#### EXERCISE:
Retype only the lines running from the line that contains "Model this scene" to the line that contains "C = scene.collection", inclusive, and leave the pictures behind.

****************************************

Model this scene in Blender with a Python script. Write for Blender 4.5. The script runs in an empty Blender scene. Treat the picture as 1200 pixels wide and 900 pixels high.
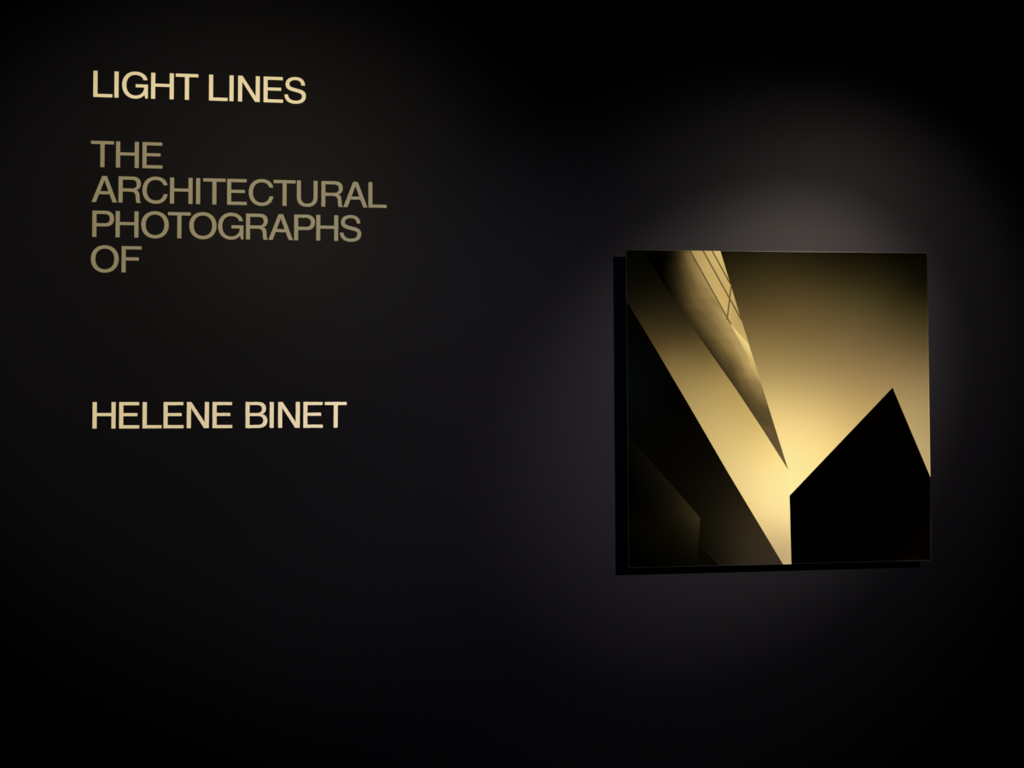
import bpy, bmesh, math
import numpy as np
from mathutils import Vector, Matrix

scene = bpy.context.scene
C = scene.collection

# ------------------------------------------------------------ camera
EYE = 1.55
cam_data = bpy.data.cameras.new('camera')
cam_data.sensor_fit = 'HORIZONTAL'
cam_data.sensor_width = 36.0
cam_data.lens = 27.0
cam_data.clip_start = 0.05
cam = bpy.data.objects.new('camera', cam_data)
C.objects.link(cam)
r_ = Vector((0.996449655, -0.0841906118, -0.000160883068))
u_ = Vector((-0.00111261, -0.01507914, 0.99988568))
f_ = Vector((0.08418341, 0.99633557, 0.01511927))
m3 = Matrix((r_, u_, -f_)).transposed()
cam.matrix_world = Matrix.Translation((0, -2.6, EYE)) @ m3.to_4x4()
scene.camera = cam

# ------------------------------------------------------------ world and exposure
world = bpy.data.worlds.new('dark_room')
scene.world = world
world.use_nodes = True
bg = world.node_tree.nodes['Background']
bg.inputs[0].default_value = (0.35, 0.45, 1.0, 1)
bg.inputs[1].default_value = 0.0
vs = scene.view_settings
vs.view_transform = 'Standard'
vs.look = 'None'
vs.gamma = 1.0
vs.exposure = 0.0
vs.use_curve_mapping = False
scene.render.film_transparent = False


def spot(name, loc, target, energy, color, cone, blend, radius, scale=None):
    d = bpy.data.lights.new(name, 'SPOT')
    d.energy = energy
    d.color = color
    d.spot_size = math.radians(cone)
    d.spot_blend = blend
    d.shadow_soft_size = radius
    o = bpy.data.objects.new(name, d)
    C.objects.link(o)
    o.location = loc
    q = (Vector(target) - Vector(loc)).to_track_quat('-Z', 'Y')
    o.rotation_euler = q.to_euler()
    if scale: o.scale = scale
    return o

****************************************

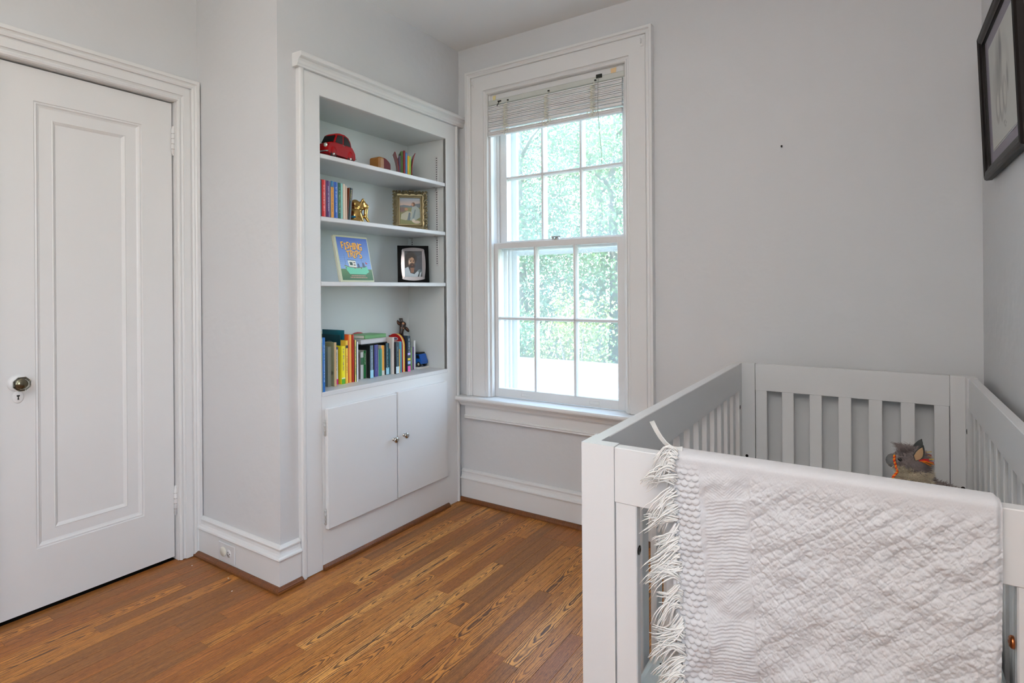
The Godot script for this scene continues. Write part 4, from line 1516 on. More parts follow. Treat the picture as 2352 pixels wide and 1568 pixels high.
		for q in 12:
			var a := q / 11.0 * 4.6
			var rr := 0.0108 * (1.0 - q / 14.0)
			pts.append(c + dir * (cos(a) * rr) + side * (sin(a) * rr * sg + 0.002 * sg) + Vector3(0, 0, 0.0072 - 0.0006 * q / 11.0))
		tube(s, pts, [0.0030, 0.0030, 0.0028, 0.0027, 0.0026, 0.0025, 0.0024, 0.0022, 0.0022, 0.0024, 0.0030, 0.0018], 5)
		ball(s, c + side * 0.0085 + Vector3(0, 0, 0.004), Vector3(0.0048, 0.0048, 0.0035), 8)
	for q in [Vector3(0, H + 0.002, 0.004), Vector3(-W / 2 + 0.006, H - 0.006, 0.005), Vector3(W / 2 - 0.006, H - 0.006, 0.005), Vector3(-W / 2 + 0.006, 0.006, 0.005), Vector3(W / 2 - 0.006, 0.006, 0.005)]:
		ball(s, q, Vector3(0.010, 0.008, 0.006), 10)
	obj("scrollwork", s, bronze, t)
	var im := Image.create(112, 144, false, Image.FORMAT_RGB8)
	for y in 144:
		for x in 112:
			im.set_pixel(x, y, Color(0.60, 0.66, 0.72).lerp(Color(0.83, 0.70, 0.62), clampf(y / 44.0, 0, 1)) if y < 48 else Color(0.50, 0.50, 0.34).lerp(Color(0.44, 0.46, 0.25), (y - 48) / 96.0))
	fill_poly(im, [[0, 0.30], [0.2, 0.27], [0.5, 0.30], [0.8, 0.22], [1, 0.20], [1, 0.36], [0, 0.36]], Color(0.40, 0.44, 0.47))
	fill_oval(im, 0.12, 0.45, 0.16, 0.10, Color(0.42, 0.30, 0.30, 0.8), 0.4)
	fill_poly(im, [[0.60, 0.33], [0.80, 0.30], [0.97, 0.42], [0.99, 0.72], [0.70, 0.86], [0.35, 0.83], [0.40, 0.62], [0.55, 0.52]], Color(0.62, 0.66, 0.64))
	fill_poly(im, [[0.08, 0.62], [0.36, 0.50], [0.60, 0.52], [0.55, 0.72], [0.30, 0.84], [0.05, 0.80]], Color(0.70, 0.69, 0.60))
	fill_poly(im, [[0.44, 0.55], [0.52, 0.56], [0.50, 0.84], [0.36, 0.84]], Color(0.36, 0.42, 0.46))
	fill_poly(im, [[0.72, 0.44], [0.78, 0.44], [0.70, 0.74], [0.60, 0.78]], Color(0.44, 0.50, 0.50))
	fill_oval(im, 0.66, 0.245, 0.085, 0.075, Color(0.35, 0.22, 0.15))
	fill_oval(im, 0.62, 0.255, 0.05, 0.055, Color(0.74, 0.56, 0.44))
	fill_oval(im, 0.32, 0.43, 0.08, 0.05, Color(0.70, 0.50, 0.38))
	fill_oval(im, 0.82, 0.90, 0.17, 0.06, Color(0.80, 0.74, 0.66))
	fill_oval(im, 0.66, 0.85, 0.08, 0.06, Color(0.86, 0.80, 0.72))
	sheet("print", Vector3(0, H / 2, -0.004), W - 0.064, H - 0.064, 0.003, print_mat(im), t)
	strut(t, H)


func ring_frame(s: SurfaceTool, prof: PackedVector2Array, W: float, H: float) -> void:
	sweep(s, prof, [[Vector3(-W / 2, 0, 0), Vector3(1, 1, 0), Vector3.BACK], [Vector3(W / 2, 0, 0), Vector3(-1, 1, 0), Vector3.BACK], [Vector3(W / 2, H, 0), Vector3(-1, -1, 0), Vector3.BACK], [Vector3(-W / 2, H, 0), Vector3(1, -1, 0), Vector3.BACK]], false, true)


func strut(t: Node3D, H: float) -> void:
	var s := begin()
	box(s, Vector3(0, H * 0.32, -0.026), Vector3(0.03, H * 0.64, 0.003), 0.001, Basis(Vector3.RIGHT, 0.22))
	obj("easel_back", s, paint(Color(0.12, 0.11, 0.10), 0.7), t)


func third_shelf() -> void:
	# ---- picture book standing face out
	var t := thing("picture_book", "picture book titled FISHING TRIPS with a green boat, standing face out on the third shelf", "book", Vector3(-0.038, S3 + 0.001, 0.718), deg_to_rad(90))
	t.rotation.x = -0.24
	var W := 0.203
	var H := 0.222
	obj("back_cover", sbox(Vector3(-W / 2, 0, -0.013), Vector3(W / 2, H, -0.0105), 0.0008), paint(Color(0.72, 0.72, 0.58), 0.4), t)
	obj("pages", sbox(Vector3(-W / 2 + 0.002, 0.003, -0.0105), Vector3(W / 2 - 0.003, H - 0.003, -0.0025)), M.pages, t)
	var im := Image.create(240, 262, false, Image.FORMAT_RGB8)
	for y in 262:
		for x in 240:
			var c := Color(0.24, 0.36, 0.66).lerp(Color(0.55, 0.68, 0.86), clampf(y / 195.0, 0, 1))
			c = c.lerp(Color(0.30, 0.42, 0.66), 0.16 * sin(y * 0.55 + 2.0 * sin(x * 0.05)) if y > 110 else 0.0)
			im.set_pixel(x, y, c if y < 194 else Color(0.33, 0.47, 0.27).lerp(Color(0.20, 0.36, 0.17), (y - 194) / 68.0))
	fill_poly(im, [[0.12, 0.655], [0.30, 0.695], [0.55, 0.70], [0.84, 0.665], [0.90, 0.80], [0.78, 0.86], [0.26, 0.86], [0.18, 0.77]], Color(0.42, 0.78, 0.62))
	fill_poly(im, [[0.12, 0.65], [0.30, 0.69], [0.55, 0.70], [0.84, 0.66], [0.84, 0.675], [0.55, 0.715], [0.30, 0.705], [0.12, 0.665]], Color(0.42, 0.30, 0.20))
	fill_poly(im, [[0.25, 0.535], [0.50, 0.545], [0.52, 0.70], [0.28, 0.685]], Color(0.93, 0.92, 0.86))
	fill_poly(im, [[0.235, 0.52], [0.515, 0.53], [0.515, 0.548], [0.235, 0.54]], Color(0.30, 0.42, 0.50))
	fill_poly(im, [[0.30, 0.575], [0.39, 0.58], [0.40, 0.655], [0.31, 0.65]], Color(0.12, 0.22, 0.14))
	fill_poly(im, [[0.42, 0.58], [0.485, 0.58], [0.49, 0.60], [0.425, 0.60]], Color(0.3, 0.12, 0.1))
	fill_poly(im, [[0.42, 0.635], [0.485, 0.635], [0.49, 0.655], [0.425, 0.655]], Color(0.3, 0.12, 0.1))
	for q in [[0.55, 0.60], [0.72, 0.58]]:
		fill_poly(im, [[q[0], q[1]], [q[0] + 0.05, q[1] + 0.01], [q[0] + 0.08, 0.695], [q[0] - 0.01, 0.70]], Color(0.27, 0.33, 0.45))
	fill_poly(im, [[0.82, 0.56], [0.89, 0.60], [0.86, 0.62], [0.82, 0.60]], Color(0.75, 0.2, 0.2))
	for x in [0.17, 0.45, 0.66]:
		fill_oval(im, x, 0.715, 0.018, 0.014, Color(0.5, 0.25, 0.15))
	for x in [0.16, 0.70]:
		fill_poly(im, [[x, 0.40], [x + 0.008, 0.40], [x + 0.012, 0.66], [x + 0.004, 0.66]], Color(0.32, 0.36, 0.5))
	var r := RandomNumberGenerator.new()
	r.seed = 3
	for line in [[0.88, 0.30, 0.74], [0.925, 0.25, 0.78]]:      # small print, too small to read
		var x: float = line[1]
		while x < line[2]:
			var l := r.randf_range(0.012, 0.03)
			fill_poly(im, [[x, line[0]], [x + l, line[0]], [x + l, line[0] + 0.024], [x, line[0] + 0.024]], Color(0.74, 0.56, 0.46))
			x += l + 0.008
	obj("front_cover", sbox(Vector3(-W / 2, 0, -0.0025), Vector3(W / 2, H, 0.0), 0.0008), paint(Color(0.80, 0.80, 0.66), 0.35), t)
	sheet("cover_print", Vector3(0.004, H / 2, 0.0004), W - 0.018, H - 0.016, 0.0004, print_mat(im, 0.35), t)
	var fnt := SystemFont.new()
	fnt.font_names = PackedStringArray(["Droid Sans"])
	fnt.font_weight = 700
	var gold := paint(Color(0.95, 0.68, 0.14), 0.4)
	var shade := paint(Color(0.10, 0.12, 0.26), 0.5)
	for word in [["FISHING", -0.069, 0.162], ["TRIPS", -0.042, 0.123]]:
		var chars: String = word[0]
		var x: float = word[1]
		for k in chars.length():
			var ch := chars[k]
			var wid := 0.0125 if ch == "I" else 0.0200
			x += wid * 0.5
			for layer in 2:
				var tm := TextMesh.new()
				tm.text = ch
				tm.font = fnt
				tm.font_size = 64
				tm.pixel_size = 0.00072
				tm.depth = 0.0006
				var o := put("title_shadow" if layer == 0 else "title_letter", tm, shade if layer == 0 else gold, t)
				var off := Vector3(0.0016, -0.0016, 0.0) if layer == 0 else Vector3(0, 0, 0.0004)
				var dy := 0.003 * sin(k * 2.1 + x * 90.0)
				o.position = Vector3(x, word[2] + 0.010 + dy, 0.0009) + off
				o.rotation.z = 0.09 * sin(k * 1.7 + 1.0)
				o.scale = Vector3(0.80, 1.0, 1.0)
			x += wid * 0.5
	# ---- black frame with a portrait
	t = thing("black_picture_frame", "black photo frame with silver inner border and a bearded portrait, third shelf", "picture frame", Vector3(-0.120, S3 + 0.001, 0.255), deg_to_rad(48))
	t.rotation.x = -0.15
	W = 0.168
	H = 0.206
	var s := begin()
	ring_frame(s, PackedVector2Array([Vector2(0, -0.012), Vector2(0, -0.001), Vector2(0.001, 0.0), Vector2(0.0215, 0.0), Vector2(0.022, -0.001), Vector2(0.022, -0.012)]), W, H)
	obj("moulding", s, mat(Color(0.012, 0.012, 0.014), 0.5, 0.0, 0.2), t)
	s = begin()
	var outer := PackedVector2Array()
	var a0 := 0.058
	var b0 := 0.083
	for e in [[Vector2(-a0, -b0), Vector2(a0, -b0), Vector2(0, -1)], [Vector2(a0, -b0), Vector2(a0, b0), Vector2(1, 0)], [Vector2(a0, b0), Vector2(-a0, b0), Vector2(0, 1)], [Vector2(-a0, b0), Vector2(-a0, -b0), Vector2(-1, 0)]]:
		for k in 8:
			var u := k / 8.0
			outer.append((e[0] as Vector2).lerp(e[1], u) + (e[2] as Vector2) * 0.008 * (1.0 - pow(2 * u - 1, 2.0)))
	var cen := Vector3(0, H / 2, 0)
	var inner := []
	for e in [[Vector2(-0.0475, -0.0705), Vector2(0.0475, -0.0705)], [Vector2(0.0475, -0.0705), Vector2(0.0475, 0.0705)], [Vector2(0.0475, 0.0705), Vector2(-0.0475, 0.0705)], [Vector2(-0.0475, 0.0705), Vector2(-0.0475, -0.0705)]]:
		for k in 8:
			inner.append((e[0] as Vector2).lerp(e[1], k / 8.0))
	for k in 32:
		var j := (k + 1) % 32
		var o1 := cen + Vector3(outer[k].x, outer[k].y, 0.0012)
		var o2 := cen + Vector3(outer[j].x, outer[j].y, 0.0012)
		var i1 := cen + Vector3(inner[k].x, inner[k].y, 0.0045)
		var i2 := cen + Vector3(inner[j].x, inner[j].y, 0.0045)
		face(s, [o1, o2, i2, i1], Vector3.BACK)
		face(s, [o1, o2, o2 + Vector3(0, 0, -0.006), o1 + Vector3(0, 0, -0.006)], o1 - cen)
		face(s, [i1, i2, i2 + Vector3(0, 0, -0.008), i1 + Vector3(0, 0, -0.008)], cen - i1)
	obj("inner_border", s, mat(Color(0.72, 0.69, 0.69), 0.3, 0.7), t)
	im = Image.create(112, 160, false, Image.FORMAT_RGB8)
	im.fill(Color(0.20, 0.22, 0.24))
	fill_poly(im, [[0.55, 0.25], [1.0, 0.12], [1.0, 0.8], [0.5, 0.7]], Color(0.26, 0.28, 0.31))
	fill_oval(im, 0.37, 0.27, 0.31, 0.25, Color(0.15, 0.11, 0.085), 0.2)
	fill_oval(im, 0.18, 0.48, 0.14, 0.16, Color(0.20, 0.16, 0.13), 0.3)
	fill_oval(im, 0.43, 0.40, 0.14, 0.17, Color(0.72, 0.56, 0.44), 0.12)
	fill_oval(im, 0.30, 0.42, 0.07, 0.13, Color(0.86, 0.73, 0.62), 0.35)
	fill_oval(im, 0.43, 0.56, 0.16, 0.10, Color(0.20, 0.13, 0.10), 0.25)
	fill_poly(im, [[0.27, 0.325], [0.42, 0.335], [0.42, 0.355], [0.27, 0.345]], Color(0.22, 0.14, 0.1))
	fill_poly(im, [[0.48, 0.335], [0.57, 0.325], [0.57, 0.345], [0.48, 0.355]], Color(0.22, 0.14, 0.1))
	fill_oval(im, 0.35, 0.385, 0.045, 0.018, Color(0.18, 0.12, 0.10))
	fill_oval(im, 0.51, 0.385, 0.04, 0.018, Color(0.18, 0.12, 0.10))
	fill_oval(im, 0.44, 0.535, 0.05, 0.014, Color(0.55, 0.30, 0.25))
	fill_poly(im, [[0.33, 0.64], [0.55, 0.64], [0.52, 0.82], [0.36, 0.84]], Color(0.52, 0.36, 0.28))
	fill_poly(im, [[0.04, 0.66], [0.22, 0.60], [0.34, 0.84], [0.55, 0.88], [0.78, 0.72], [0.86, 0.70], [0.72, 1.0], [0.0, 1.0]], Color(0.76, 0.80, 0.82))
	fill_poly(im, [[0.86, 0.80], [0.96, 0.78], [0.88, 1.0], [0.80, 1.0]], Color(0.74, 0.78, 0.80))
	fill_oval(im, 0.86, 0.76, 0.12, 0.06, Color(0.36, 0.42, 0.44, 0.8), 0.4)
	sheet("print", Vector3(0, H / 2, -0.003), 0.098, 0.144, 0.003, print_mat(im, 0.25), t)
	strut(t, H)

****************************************

#### CORRECT RESULT:
Model this scene in Blender with a Python script. Write for Blender 4.5. The script runs in an empty Blender scene. Treat the picture as 1200 pixels wide and 900 pixels high.
import bpy, bmesh, math
import numpy as np
from mathutils import Vector, Matrix

scene = bpy.context.scene
C = scene.collection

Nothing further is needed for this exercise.